February 18, 2010 / 3:04 PM / 8 years ago

UPDATE 4-New Reed CEO signals continuity after 2009 turmoil

* New CEO confirms 2010 forecast for slightly lower margins

* ‘09 sales up 14 pct to 6.07 bln; flat in constant currency

* Oper profit up 1 pct in constant currency

* Scientific division sales up 4 pct in constant currency

* Shares close down 2.6 pct in Amsterdam; 1.5 pct in London

(Updates share price; results figures; analyst comment)

By Georgina Prodhan

BARCELONA, Feb 18 (Reuters) - Reed Elsevier’s ELSN.AS REL.L new chief executive confirmed the company’s margin outlook, investment plans and portfolio strategy on Thursday, but gave little sign of new initiatives after a tumultuous 2009.

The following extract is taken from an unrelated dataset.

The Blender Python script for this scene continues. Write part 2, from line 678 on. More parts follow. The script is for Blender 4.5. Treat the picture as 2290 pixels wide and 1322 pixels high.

Reed Elsevier shares fell 1.5 percent in London trade. But the dual-listed stock lost 2.6 percent to close at 8.41 euros in Amsterdam, underperforming the European media sector .SXMP, which gave up only one-half of a percent on the day.

Making his first results announcement since taking over from Ian Smith, whose eight-month tenure ended abruptly in November, Erik Engstrom also said he would concentrate on shareholder value and focus each unit on its own priorities.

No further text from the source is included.